【台風15号】停電続いた鎌倉で支援広がる 銭湯の無料サービスも

銭湯の無料サービスを利用する親子=鎌倉市台3丁目

 台風15号に伴い、一部地域で停電が11日夕まで続いた鎌倉市内で、行政や関係機関が対策に追われた。

 市は市役所などエアコンが稼働する施設を引き続き一般開放するとともに、経口補水液などの物資を配布。市公衆浴場業生活衛生同業組合は、停電エリアの住民を対象に、銭湯を無料で利用できるサービスを始めた。

 市は同日、市役所本庁舎など3施設を一般開放。また停電している地域を中心に、経口補水液や保存食などの物資を積んだ広報車を走らせたほか、保健師が独居高齢者や要支援者のいる自宅を巡回し、体調の変化を確認した。

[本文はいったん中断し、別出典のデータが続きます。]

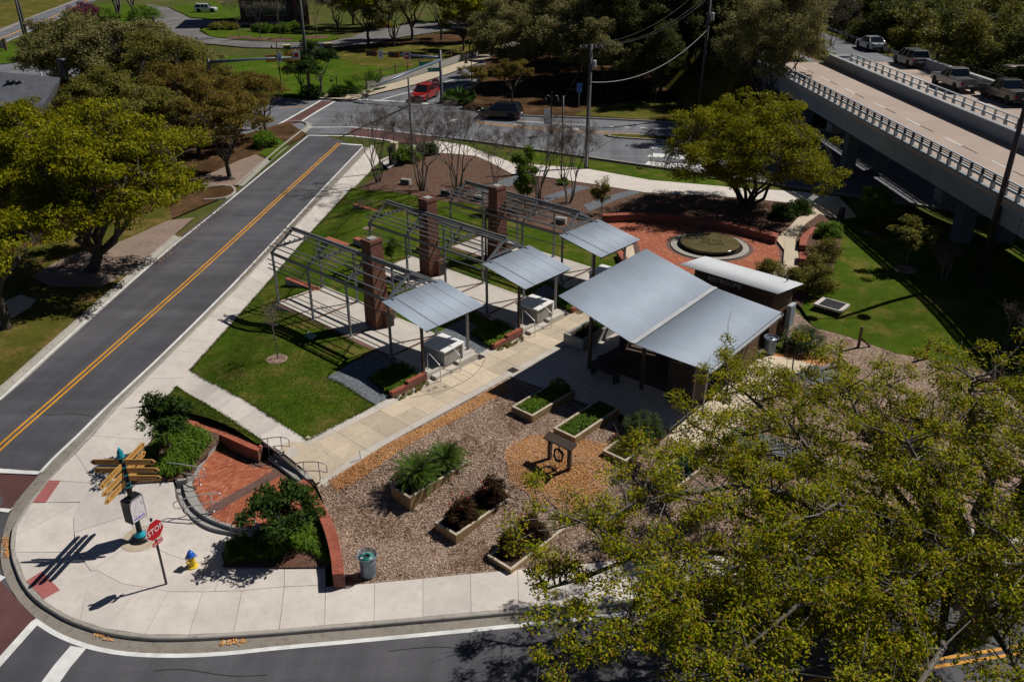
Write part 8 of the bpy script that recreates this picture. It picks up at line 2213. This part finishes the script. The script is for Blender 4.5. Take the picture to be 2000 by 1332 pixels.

 土砂崩れや倒木で停電が続いた同市二階堂にある鎌倉宮には11日、排水をろ過して再生利用するシャワー2基が設置され、朝から昼までに地域住民ら約20人が利用した。

 冷蔵庫に保管していた食材が傷んだ世帯も多く、市は停電した地域を対象に、指定有料袋に入れずに集積場に出しても回収する措置を講じる。

 市公衆浴場業生活衛生同業組合は加盟する全5施設で、銭湯の無料サービスを実施した。

 「野田の湯」(同市台3丁目)では同日夕、同市二階堂に住む西前暢子さん(46)が長男の旺亮君(5)と一緒に利用。「子どもが水風呂を嫌がるので、とてもありがたい」と喜んだ。家族で営む戸辺正子さん(78)は「お風呂でさっぱりしてもらえたらうれしい」とほほ笑んだ。

 東京電力によると、11日午後5時半、市内の停電は復旧した。